The problems of unmitigated climate change will be for all humanity.

That is what we are facing. We know what we have to do. We know what we can do. It is a matter of priorities. It is making decisions for our future, not pandering to the interests of those who are comfortable with the status quo and have their heads in the sand about the future we face. We should be, we could be, we must be massively increasing investments in renewable energy, and Australia could be a leader. It would be great for the economy, great for jobs. During the election campaign, the Australia Institute estimated that, if we reached the Greens' target of 90 per cent renewable energy by 2030, it would create 30,000 jobs, which I reckon would be pretty good for our economy.

Yes, we have a budget emergency—a carbon budget emergency. It overwhelms the financial budgetary problems, which can be pretty simply fixed by some of the many revenue measures that the Greens have proposed, the full impact of which would bring in over $100 billion of revenue over the forward estimates. My colleagues, in their contributions, have already outlined what those opportunities are—the various measures that could be bringing in revenue instead of these misplaced, short-sighted cuts that we are considering in this omnibus bill.

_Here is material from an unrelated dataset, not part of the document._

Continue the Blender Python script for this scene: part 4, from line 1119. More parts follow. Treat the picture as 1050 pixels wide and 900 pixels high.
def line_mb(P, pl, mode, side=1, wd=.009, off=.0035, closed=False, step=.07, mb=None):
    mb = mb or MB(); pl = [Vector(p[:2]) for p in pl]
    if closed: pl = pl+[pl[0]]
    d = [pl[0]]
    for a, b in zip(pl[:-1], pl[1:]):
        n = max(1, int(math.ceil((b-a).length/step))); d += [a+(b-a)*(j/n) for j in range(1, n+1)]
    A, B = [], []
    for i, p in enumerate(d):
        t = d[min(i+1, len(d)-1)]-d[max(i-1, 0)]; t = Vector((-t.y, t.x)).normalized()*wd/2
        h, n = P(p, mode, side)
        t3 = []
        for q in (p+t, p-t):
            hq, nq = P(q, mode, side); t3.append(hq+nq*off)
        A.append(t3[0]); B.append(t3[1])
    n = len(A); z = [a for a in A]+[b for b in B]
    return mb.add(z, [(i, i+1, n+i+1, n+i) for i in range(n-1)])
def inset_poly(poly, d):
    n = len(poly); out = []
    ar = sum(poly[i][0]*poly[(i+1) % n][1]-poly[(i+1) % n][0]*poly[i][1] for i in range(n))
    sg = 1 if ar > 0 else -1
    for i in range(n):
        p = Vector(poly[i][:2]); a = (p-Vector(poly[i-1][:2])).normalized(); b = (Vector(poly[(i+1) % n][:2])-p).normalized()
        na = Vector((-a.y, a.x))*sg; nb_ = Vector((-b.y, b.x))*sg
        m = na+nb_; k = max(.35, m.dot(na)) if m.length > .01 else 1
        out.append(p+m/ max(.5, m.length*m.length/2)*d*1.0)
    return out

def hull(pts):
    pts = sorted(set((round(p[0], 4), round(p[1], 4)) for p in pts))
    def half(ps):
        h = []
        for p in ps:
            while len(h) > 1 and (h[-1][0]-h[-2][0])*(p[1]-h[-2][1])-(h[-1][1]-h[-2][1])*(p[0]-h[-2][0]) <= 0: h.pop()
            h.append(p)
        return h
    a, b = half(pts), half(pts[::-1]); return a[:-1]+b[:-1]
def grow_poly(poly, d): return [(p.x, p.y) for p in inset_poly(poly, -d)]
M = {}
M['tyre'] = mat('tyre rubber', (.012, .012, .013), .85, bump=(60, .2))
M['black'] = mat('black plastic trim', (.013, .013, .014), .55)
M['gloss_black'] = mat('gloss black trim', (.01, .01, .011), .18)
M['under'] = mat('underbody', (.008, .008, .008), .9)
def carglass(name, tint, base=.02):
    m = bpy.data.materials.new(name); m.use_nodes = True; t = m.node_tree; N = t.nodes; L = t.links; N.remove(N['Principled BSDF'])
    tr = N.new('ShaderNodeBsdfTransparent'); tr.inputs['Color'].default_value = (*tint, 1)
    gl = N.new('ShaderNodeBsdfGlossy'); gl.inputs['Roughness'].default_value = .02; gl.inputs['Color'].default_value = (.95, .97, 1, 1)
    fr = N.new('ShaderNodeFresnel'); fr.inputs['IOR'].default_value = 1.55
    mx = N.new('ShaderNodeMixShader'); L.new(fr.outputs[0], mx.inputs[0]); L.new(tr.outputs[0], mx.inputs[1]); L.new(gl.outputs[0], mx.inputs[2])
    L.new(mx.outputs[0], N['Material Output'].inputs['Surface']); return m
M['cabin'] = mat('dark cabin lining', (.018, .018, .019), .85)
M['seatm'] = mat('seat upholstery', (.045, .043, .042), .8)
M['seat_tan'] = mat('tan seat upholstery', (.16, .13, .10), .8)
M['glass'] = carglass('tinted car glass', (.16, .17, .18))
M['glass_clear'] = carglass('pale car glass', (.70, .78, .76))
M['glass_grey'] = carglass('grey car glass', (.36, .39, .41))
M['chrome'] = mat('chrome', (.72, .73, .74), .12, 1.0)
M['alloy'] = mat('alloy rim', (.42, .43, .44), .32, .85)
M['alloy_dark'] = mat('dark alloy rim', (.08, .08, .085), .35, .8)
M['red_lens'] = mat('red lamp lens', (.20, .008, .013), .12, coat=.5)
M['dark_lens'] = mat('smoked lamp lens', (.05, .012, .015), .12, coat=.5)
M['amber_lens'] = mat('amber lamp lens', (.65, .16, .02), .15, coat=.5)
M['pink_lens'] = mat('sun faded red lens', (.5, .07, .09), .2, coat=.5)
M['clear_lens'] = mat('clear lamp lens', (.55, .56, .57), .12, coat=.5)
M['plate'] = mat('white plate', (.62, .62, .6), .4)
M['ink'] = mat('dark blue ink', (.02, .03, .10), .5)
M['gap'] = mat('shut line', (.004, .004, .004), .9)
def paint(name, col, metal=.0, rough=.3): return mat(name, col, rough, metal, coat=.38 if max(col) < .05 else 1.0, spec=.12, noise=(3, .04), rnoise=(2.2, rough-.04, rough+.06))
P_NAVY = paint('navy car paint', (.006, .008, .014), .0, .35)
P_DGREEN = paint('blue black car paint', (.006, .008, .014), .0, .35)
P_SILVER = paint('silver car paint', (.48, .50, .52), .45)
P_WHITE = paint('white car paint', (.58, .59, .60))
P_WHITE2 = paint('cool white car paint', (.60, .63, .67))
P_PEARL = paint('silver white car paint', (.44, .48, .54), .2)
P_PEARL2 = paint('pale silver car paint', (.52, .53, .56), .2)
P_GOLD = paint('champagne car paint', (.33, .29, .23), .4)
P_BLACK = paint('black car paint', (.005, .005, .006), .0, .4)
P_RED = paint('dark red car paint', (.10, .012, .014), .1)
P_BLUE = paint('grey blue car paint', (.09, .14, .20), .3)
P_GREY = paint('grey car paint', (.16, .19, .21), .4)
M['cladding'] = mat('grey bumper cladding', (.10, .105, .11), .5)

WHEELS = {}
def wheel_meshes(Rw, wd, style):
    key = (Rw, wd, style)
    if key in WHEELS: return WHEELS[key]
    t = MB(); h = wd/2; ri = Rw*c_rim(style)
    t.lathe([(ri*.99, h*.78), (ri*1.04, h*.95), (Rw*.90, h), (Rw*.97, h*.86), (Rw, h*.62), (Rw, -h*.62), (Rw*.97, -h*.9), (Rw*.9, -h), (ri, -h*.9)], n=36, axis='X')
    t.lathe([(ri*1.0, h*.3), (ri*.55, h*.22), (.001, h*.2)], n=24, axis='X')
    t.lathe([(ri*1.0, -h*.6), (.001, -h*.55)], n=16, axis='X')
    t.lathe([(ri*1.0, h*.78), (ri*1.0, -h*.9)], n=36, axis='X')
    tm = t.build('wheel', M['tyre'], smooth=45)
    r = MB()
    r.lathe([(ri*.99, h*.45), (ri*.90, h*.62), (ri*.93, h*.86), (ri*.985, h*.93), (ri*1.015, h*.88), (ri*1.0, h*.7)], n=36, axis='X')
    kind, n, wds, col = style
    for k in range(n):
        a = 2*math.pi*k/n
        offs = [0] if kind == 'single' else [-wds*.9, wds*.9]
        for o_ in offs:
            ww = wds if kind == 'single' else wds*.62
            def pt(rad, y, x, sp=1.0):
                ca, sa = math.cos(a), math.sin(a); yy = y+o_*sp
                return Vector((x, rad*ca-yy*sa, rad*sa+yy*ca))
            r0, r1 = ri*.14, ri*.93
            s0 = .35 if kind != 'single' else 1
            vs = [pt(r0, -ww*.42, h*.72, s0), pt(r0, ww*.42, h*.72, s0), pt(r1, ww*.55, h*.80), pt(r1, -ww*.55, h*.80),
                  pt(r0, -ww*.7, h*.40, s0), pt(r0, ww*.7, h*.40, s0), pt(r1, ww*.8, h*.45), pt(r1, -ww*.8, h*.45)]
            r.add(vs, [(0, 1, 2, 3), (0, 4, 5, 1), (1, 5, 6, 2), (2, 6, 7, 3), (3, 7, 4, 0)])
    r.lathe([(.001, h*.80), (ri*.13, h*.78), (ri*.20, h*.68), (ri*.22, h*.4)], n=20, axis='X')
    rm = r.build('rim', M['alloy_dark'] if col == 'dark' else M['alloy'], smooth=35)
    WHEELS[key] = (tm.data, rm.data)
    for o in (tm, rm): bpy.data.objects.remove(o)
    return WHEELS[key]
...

We have a carbon budget emergency because, to keep a safe climate for humanity, there is no carbon budget left—zero. We need to be drawing carbon out of the atmosphere, not brazenly, profligately, criminally continuing to pollute and destroy our one and only planet, our one and only home. If we are to have a habitable planet for us, our children and our grandchildren to live in, we need to urgently tackle our carbon budget emergency. We need to massively increase investment in renewables, not slash it and try and pretend that half of not enough will do. It will not. We in this parliament have a choice. We can choose to direct ourselves towards a future where humanity does have a future. It is with such sadness in my heart that I have to face the reality that the current direction that this government is taking us in, epitomised by the measures in this bill, is entirely the wrong direction.